Una tarea cuesta arriba

A estas alturas es innegable el fantasma del rechazo. Incluso el Gobierno, algo a regañadientes, se ha mostrado genuinamente preocupado por la posibilidad de que el camino constitucional que hemos recorrido no llegue a buen término.

Con esto no estamos haciendo política ficción (si me apuran, en lo personal sigo viendo poco probable que no se apruebe el texto definitivo), sino que sencillamente ubicándonos en un escenario real. Si lo quiere, siendo responsables. Existe frustración, algo de desesperanza y desconfianza. Nada bueno (ni nuevo) para nuestra democracia, que ya se encontraba sumida en una crisis de representatividad inédita.

Esta última idea es particularmente importante, pues implica reconocer (sea cual sea nuestra postura) que estamos frente a un problema urgente. Aunque se apoye el apruebo o el rechazo en el plebiscito de salida, lo interesante es asumir que la desafección ciudadana sigue presente. Desafío nada menor.

Difícil saber cómo salir de la espiral en que nos encontramos.
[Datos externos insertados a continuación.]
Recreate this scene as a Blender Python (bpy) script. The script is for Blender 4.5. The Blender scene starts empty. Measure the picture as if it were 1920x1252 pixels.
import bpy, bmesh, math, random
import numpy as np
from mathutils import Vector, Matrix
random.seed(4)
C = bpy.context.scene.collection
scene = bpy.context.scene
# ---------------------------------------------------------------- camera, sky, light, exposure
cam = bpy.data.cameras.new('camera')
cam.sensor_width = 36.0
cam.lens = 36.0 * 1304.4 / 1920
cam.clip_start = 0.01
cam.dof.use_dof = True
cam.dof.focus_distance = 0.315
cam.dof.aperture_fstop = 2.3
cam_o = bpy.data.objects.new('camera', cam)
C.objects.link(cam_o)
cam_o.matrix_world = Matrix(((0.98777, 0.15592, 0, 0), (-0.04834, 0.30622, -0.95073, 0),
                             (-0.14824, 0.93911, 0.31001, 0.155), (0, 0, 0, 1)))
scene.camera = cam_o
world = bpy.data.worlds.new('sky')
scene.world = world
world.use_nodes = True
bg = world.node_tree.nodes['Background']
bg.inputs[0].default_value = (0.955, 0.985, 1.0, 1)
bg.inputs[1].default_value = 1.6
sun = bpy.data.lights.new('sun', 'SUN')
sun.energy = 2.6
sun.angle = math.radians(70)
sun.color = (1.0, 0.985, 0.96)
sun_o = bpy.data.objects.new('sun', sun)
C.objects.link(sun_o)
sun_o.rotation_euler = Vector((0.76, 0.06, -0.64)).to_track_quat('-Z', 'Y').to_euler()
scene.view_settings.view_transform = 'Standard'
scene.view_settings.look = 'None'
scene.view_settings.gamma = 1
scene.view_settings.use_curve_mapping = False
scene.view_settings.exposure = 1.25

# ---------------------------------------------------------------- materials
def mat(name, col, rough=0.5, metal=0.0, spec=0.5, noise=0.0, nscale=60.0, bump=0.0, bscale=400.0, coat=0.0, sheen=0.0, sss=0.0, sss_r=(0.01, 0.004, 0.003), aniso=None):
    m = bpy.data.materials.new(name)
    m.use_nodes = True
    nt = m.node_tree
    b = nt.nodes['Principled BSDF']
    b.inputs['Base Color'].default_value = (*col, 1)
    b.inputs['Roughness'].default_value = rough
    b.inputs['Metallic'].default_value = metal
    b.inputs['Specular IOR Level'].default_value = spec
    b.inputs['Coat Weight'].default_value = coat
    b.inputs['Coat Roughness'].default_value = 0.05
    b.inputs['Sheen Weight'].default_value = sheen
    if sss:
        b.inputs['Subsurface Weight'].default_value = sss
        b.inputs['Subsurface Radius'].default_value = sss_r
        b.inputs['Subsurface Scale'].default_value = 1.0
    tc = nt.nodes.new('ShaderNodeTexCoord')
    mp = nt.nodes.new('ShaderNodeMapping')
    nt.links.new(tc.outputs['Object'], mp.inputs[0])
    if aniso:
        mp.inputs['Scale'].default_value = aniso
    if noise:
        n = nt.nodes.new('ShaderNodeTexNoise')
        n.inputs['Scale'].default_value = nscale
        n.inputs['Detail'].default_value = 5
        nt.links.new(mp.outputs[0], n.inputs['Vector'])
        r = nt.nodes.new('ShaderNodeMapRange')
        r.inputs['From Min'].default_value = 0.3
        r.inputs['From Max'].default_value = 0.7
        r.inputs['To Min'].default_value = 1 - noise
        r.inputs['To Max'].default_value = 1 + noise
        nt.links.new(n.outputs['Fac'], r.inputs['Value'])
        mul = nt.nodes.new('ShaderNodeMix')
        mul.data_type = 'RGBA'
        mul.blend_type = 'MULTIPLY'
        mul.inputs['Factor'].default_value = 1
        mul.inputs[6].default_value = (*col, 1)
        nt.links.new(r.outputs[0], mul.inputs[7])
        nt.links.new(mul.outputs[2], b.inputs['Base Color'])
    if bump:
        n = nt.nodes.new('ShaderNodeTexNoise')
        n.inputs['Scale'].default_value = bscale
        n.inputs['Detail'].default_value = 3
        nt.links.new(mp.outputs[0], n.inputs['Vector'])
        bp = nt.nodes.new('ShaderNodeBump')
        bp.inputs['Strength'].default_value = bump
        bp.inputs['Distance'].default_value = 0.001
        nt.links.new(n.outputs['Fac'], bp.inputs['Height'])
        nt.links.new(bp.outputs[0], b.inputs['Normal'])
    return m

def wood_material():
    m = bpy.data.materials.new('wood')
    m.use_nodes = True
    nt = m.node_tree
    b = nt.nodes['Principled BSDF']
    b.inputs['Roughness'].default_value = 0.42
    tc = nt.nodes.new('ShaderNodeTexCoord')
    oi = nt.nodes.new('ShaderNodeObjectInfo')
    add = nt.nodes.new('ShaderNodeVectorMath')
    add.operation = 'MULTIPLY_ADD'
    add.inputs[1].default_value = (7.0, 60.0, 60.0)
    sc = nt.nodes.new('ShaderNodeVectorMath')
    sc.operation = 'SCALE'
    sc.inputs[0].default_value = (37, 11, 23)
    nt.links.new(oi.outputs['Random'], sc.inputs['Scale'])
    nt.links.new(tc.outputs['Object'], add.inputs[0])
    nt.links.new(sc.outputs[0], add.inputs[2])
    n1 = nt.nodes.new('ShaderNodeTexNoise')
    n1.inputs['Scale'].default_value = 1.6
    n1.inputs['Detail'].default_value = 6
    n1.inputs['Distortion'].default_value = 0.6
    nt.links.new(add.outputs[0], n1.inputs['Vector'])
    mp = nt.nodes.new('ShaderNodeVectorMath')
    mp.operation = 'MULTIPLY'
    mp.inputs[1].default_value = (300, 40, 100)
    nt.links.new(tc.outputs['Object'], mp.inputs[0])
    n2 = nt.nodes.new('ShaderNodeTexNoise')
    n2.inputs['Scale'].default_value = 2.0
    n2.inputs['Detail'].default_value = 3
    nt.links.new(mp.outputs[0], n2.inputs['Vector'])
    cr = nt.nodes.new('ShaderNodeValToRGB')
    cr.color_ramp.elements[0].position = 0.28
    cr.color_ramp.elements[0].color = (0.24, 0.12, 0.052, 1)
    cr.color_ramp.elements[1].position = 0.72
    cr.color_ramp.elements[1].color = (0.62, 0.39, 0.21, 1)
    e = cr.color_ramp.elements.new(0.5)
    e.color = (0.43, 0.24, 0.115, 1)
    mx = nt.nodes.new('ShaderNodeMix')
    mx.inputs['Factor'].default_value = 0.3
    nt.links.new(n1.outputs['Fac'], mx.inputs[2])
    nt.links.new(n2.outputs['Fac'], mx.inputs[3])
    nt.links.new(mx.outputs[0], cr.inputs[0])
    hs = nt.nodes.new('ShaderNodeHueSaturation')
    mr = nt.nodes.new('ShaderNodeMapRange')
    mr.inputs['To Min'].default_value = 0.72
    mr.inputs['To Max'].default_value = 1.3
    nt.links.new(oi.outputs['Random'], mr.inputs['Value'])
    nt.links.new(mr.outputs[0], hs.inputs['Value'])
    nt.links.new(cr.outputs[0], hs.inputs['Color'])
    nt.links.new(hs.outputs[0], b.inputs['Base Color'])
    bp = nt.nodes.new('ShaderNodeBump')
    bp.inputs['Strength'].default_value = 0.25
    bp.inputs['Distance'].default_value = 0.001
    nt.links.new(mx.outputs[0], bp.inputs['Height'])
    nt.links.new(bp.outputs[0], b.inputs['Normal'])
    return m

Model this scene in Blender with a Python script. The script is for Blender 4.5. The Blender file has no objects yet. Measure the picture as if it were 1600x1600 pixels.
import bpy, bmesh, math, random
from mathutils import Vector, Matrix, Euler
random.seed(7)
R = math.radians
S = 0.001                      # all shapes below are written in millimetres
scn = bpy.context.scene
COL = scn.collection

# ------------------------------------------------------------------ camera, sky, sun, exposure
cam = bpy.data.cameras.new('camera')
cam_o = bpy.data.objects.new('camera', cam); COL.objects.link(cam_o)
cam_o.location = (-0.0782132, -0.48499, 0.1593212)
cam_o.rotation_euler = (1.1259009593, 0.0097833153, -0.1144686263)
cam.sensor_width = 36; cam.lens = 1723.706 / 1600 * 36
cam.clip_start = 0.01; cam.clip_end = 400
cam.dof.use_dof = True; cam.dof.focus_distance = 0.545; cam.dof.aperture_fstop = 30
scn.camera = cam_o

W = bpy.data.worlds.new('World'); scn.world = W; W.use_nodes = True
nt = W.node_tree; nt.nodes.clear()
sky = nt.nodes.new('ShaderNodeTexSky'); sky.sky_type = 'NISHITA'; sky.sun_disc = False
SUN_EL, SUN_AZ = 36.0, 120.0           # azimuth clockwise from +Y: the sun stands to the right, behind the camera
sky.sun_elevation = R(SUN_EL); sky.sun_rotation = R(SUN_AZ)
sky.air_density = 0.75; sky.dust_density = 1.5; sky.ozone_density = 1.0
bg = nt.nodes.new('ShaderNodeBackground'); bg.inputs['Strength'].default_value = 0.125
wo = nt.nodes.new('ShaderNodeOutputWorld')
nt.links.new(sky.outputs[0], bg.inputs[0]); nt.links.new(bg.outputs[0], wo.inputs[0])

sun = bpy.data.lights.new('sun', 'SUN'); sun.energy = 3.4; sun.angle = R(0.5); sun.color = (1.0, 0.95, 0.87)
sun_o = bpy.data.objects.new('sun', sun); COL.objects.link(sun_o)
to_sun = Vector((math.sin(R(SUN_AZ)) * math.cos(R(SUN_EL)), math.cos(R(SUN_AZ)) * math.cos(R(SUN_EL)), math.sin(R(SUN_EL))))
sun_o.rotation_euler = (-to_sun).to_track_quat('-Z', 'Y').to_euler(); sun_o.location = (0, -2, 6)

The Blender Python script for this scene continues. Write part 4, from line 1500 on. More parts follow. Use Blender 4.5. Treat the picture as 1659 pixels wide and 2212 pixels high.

Por lo mismo, el único sentido de esta reflexión es destacar, al menos, dos puntos relevantes.

El primero se relaciona con la necesidad de mayor humildad. Los meses que se vienen van a exigir capacidad de cesión por parte de nuestras autoridades, algo que por estos días escasea. El hecho de asumir que la Constitución del '80 ya murió (y con ello, de paso, reconocer a su vez que la Constitución de Lagos también ya está en el olvido) es una señal que, a mi juicio, va en esa dirección correcta.

Como bien ha sugerido la convencional Marcela Cubillos en una reciente entrevista, estamos en un proceso iniciado con cerca de 80% de aprobación que ya no tiene vuelta atrás. Se trata de un hito inexpugnable. Eso implica, entre otras cosas, aliviar el plebiscito de salida. Hablamos de eliminar una carga ciertamente indebida del proceso electoral que se aproxima. Cubillos (y otros) han dejado claro que no escogeremos entre la nueva Carta Magna o la Constitución de Pinochet, sino que sencillamente decidiremos sobre si el documento que se presenta es el que queremos. Renuncia nada de menor pensado en que ha surgido desde aquellos que miran con cierta admiración el texto constitucional actual.

Y el segundo punto se relaciona con pensar un proceso que logre responder a esas pulsiones ciudadanas que se manifestaban previo al plebiscito de entrada. Esto es igual de desafiante. Como chilenos ya nos pronunciamos sobre si el Congreso debiese ser el encargado de redactar nuestra norma fundamental, por ejemplo. Esto no implica desconocer que el contexto ha cambiado, sino que más bien nos invita a pensar en salidas que logren interpretar correctamente nuestra situación. En este sentido, parece poco probable que algo bueno salga de aquellos que son tildados como los responsables de la desconfianza. La labor de autoridades y partidos pareciera ir más por articular a una sociedad civil con ansias de participar (ansias que no encontraron respuestas en la Convención).

Los eventuales escenarios que se vislumbran nos invitan a cuestionar nuestras ideas preconcebidas, lo que siempre es un excelente ejercicio. Con ese espíritu, sería un error asociar el fantasma del rechazo con una animadversión al proceso constituyente. Si el plebiscito de salida está en riesgo, no es por una negativa ciudadana a una nueva Constitución, sino más bien por la insatisfacción frente a la labor que han desempeñado constituyentes en específico, los cuales han sido incapaces de asumir las constantes críticas que siguen apareciendo.

La tarea está cuesta arriba, pero la humildad y la capacidad de interpretación serán insumos esenciales a la hora de buscar alternativas.